He showed his scars and then his tattoos-a sword on one arm and a very good likeness of a marijuana plant on the other.
Boyd, 30 years old and from Tampa, went on to claim descent from 23 generations of sword swallowers, said that he`d been swallowing swords since age 8, and that he`d appeared on ”That`s Incredible,” ”Real People” and the old David Frost show, among other TV shows.
Did he have a show at the carnival someone could catch?
”This spot is too small, so they don`t have a sideshow. That`s why I`m working the food stand. But if you come to the car, I`ll swallow some swords for you,” he said.
He walked across the small midway to where the car was parked, behind the funhouse. From out of the old Chevy, Boyd pulled his ”swords,” actually clothes hangers bent to resemble 20-inch knife blades. He tilted his head back, opened wide and slid a hanger down his throat, left it in for about five seconds, then pulled it out with a flourish.

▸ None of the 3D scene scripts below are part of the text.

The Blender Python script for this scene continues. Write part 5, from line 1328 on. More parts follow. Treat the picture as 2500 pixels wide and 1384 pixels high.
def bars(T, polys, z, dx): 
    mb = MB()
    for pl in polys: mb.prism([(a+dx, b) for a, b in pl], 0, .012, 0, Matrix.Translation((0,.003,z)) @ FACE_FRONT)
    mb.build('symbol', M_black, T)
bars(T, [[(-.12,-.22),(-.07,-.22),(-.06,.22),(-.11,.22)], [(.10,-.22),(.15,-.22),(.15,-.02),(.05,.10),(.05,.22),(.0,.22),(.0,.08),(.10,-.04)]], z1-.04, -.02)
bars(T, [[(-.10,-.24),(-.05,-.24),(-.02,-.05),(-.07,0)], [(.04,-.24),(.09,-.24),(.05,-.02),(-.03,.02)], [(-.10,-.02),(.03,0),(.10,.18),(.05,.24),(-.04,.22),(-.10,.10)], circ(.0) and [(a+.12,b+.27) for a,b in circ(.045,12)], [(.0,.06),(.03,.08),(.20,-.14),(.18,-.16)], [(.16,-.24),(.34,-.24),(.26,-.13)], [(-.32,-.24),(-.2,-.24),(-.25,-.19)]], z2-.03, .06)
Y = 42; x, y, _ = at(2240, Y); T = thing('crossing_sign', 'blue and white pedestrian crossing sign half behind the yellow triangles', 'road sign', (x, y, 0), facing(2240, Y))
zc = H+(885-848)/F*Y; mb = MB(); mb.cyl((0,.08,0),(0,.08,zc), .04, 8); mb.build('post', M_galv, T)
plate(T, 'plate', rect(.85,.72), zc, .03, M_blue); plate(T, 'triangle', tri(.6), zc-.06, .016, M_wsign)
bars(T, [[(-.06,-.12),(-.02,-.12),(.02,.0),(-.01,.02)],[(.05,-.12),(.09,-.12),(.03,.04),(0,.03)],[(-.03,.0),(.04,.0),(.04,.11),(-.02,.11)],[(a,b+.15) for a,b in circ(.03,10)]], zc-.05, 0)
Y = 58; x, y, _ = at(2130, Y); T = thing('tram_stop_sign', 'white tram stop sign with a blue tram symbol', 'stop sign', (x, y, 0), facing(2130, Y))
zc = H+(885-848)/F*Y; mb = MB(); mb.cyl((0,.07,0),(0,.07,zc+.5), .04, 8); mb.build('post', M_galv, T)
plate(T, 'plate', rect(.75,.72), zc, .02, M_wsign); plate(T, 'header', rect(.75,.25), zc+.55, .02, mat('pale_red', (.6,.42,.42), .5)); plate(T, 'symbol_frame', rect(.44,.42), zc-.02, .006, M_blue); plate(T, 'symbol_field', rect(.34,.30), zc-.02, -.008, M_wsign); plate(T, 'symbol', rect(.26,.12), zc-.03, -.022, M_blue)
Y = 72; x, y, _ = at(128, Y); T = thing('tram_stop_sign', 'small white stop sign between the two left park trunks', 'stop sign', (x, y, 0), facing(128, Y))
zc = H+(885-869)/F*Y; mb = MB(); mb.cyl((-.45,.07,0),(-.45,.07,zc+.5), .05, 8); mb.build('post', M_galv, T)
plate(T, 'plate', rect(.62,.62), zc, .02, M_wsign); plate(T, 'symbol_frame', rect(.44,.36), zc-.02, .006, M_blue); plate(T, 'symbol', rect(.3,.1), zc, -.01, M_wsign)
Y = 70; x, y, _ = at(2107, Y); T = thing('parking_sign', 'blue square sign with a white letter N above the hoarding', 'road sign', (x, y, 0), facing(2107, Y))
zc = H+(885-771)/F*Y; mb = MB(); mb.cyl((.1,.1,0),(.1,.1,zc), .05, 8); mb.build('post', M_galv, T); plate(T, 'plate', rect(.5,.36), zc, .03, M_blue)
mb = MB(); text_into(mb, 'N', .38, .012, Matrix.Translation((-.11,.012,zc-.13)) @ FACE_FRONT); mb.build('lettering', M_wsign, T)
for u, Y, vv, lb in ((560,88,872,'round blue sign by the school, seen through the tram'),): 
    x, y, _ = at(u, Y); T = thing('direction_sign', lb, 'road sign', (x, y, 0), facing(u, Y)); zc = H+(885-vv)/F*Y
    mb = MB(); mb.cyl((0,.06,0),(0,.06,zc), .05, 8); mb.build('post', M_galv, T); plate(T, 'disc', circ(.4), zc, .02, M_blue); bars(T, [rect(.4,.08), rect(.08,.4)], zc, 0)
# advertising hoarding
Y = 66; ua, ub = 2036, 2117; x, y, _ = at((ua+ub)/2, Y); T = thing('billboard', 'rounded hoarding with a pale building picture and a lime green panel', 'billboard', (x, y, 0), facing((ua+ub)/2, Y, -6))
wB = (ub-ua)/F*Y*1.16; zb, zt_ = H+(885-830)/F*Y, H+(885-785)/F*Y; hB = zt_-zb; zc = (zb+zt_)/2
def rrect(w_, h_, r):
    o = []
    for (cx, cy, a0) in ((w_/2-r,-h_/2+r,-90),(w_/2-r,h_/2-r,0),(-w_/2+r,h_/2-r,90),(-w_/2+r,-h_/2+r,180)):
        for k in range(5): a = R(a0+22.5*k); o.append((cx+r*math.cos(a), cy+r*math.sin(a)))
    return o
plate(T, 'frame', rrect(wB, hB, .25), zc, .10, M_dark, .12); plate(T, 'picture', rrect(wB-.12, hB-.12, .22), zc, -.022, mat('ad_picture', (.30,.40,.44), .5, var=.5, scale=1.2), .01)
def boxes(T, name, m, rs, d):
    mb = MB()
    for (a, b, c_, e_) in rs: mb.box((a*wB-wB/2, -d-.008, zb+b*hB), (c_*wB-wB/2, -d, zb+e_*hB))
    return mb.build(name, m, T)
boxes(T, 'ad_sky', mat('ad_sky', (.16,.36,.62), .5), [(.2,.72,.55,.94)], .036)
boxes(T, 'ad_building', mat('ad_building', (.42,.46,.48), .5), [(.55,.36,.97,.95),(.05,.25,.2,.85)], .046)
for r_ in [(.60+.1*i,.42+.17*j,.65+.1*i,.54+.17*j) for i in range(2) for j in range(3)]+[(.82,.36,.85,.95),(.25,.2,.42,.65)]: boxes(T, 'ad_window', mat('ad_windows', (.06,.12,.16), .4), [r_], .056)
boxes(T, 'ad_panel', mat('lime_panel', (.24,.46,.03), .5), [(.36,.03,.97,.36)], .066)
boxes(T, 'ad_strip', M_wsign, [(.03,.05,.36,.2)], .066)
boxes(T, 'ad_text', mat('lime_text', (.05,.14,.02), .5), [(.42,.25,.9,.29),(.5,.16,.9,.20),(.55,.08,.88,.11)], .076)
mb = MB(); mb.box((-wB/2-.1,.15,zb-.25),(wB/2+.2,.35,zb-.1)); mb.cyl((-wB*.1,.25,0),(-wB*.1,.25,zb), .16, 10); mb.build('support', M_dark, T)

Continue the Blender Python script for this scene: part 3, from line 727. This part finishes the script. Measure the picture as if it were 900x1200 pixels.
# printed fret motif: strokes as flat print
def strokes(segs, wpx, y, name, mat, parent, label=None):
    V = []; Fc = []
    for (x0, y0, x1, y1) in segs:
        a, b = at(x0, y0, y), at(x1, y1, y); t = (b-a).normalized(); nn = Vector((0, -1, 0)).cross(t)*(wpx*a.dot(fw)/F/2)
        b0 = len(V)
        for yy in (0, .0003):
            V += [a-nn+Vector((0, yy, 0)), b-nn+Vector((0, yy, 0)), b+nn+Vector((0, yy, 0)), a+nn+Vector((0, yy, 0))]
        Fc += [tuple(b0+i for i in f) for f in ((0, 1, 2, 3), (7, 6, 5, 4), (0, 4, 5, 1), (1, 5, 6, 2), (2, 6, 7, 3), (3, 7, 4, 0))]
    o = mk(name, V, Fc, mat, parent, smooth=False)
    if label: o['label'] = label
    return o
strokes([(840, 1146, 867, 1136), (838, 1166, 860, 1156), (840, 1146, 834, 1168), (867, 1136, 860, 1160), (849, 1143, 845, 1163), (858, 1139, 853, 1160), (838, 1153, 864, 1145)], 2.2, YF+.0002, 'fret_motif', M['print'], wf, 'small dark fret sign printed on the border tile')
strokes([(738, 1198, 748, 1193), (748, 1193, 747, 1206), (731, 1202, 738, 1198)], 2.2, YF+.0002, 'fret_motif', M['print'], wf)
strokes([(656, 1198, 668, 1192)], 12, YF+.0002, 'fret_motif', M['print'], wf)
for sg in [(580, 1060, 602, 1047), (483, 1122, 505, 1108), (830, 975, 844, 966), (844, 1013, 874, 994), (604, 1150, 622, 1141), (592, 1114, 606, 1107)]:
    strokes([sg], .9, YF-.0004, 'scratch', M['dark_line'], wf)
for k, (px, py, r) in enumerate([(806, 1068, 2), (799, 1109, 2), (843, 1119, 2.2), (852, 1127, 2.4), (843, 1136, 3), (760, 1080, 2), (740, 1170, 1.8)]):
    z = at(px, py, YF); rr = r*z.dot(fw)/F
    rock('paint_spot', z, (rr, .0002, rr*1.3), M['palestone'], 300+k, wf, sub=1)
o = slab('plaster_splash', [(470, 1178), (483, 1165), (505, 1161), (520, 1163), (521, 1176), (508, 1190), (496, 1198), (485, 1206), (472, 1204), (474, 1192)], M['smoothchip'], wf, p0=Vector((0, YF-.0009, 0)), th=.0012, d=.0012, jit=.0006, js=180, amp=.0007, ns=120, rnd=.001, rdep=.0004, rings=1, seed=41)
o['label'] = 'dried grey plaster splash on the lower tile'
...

He then placed two together and swallowed the two. Then three. Then four. ”That doesn`t do anything for me either,” Maturo, the manager, later said. ”I find it rather nauseating.” As it turned out, Maturo hired Boyd to work at the carnival not because of his talents as a deep throat. ”He came three weeks ago saying he was hungry and needed a job and that he had experience with big fairs and sideshows. So I gave him work.
”He`s the typical carnival person that you would see five to 10 years ago,” Maturo said. ”And in 20 years you won`t see them anymore.”
Maturo said that carnivals have long been associated with people you`ve got to watch your wallet around, the hustlers and low-lifes who often fix the action at game booths to squeeze the most money out of a hapless customer, he said.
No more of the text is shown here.